Equilibrium

After my initial bout of complicated emotions surrounding Josh’s hiring as UBC’s new teaching pastor, I eventually moved on with what I can only really describe in retrospect as a lightness. A weight off my back. I had a decent job, a great community of friends from church around me, and I really couldn’t ask for anything more. I didn’t stop caring about how things were done at UBC, and I certainly didn’t stop voicing my concerns. But it seemed that all the major decisions about moving forward after losing Kyle had fallen into place, and that we were hopefully about to settle into a period of calm and peace.

I have found that “calm and peace” are not universally agreed upon goals for congregational life among leaders in many churches.  For some, church is supposed to be about always “moving forward,” growing, making waves, doing stuff. But, for good and for bad, I’ve never resonated with this approach to church life. I’ve always felt that congregational life should ebb and flow,  like the rhythms of a family– Marked by periods of change and growth, yes, but always settling into extended periods of stability and equilibrium. This, no doubt, is a matter of personal preference and experience. Others feel differently about this, and I suppose we each find equal justification for our respective approaches.

After all the pastoral and institutional pieces fell into place following Kyle’s death, I decided to try my best to recede into the background, resting in the knowledge that my roots were growing deeper into the soil of Waco and UBC.

John Mark left, which always seemed, to many people, inevitable. He and his wife Laura were free spirits. They loved the outdoors, gathered around a fiercely loyal and loving group of friends, and sought to live life well within their community. He had little use for the formal structures of church leadership, and even less use for cultivating or maintaining an image that some folks in  church Leadership were asking of him. He was, at the very core of his being, the prototype of the person that UBC, up to that point, had claimed to want to nurture and welcome. He and Laura moved to Colorado to ski, raft, and instruct others on how to do the same, and to live life to the fullest in the process.

There was never any indication once he left that someone would replace him, and it wasn’t really necessary. His pastoral work, and the relationships he cultivated, seemed to be for a particular season in the life of UBC, a season that had come and was going.

The template for staff structure before Kyle’s death was to have a Pastor (later named “Teaching Pastor,”) one Community Pastor, and a Worship and Arts Pastor. Once John Mark left and it settled back into this structure, it seemed right.

Ben continued his work of encouraging UBC to think globally, growing our relationships with an orphanage and other ministries in Kenya.

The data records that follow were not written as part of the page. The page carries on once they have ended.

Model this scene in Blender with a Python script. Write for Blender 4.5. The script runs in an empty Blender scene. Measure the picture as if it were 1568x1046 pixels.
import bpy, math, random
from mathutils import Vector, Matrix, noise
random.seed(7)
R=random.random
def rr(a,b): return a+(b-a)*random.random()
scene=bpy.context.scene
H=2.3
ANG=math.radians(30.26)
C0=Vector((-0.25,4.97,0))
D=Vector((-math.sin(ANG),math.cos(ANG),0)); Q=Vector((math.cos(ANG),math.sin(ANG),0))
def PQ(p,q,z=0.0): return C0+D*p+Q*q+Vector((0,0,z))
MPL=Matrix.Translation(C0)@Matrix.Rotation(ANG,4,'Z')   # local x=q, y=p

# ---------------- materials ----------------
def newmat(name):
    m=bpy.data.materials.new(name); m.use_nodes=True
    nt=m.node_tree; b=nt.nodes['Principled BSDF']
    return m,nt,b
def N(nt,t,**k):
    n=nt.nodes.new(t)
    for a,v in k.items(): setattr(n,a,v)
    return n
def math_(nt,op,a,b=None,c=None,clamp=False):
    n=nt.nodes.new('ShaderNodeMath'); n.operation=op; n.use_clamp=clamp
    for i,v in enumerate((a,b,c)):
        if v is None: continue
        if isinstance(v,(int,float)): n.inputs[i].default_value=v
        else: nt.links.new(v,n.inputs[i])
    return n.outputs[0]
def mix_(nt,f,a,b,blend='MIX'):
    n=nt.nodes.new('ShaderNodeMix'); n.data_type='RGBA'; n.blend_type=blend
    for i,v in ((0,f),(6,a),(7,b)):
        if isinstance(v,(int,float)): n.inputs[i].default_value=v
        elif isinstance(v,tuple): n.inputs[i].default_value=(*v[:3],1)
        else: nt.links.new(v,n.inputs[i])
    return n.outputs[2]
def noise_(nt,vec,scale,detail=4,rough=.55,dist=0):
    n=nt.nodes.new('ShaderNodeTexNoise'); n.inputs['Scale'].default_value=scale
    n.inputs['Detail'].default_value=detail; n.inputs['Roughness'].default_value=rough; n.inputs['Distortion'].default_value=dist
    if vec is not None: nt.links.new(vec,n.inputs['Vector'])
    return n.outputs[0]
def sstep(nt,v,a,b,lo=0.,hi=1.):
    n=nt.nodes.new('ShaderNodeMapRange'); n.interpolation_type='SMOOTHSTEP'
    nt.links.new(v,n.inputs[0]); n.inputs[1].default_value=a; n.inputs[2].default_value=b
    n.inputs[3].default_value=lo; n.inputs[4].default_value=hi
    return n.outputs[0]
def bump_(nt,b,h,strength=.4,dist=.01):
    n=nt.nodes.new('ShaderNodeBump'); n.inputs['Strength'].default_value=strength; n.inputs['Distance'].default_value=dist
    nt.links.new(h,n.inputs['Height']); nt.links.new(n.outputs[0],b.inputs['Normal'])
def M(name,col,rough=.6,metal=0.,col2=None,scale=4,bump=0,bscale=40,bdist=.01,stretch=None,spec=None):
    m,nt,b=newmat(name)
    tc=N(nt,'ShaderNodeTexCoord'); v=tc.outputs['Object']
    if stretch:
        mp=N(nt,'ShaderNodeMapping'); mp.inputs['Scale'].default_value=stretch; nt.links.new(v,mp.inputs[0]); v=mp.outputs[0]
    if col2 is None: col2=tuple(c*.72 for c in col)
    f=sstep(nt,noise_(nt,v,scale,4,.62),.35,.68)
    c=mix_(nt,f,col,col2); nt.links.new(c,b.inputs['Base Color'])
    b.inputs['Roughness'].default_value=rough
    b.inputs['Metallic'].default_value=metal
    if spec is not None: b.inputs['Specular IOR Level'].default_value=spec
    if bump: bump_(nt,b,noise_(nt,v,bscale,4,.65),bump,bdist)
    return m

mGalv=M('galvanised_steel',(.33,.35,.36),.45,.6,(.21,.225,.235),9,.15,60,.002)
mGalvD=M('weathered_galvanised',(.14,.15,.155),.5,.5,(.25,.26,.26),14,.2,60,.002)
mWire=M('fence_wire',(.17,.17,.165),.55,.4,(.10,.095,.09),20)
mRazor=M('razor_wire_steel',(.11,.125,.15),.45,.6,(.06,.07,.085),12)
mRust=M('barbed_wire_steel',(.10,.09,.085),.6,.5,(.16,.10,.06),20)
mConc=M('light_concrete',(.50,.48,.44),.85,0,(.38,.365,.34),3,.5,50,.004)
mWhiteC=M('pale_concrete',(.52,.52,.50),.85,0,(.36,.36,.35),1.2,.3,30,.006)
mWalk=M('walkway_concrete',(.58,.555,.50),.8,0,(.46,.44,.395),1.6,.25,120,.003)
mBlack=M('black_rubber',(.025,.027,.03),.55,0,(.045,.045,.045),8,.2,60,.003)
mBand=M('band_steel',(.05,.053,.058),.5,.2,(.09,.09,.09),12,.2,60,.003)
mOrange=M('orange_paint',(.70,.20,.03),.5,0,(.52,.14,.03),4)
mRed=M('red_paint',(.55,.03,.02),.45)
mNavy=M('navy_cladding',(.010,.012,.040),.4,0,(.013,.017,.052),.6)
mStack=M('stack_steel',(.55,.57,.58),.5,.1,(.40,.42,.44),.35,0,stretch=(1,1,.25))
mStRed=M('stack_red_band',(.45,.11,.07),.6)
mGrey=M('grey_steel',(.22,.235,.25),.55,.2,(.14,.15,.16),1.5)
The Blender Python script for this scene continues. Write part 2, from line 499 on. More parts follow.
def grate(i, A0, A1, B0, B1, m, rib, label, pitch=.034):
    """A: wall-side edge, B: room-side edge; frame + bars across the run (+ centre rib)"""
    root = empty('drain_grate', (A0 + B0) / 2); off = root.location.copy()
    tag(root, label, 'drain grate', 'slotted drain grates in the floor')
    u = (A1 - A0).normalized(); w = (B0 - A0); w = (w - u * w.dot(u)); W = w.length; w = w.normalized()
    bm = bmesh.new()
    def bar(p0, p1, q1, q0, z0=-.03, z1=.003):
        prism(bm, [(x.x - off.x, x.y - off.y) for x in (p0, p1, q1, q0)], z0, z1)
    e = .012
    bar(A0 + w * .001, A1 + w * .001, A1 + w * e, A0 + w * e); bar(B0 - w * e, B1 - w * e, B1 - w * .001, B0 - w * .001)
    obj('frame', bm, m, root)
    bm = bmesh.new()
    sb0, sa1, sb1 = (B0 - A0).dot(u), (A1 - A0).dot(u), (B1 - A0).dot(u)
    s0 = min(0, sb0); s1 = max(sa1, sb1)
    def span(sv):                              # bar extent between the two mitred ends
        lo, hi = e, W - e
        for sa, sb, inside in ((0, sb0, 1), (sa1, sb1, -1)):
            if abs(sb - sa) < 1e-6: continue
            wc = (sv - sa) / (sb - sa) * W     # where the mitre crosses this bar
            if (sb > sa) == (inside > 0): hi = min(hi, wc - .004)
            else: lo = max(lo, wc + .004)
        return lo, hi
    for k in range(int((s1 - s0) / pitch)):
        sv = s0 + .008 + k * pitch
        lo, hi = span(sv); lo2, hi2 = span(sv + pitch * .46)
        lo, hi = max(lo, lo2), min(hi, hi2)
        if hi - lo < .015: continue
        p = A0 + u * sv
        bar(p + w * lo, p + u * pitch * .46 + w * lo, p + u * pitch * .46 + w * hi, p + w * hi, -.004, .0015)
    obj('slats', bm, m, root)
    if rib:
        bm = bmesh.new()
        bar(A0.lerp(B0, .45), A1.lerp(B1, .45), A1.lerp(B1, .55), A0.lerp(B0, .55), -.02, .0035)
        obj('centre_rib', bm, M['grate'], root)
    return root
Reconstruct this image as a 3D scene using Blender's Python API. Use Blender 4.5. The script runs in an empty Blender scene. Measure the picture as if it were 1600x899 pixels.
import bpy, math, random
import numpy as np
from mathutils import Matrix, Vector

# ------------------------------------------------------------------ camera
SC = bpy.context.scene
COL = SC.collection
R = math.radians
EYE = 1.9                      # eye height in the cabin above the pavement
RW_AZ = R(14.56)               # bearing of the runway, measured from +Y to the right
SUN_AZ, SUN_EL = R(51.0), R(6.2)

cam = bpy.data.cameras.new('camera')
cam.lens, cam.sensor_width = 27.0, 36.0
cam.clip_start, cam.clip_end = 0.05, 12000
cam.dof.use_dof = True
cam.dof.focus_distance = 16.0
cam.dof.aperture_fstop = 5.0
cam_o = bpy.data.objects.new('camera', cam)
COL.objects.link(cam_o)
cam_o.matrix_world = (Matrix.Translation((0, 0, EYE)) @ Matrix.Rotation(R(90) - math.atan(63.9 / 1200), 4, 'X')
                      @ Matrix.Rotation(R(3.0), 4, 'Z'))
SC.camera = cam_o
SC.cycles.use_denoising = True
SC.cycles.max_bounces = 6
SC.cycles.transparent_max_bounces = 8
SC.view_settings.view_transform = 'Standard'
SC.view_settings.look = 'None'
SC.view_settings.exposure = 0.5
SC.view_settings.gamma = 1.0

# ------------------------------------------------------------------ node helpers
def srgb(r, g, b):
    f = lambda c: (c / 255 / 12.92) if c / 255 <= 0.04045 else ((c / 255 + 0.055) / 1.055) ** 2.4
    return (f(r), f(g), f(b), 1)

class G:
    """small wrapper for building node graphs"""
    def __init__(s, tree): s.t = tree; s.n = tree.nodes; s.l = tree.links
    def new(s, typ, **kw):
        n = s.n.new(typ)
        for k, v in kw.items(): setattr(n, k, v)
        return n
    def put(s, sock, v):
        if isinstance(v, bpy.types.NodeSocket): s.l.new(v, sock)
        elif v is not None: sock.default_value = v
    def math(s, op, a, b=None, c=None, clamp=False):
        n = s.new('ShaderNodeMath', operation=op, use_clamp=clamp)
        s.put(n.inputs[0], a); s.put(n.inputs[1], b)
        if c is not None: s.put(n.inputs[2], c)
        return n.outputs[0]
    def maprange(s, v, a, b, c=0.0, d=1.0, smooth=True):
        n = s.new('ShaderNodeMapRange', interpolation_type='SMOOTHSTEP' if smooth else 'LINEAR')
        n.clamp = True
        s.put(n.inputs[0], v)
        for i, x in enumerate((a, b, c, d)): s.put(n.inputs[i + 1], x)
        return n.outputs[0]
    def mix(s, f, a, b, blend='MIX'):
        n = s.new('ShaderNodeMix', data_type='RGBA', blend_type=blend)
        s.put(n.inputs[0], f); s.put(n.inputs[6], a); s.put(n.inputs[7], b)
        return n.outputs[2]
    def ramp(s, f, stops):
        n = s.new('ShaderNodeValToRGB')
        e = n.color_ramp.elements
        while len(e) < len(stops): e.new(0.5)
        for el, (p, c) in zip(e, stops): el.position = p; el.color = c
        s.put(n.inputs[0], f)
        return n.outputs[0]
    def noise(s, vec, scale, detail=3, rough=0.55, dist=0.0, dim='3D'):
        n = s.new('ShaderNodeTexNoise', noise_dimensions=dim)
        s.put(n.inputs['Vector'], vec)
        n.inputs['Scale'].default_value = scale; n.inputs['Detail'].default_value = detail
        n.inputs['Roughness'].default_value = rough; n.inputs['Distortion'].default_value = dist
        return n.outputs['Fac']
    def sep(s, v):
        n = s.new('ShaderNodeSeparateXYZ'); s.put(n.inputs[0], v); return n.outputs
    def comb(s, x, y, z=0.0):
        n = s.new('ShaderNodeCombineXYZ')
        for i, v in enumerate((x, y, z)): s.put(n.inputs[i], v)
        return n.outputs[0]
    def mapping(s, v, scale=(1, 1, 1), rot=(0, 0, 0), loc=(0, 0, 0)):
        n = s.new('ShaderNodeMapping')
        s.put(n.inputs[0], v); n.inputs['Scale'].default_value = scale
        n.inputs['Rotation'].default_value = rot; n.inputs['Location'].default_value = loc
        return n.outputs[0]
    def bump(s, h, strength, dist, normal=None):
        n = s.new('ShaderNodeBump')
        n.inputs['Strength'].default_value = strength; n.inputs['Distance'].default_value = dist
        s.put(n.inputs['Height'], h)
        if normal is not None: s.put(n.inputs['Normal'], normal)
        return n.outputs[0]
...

He also continued to minister in the church’s immediate neighborhood, which is near a public school, public housing unit, and marked by racial diversity and economic disadvantage.  Years before we had tried to find ways to be a part of our neighborhood, most notably through the efforts of Wesley, a student who was passionate about social and economic justice, starting a children’s and youth group, but were never able to sustain anything long-term. Much of this was due to a lack of will among some in leadership, who wanted us to focus our efforts solely on people already in the doors of UBC.

To be fair, this was always going to be a challenge, given our core demographic and emerging sensibilities about church. Though we never would have admitted it, and certainly didn’t intentionally aim for this, there was, nevertheless, an air of elitism about our worship services that simply was not going to connect to the families in our neighborhood. The unfortunate thing about this is, of course, that we based our periods of inactivity among our neighbors on this fact, that they probably wouldn’t attend our worship services.

Ben, along with the help of some students in leadership, helped us, for a time, reimagine and re-start some of these efforts by one of the simplest means possible in a largely Hispanic neighborhood: He and other UBC’ers began playing soccer with the kids. In addition to this, when he had a chance, Ben continued to speak out against poverty and war, which scratched the itch of some in our congregation, yet seemed to irritate others. (I was mostly in the latter group, but inching slowly toward the former with every passing year.)

Josh preached, and his skill and acumen at the craft made those who hastily decided to hire him look pretty smart. He still had a long way to go—he talked way too fast and often used complicated theological language without translating it to a lay audience—but overall he was showing great promise at being one of the better Christian communicators of his generation. (That seems hyperbolic, but I believe it to be true.)

David continued to tour and to be a worldwide Christian phenomenon—perfecting and then redefining modern worship music for the masses.

And I, in 2008, returned to seminary.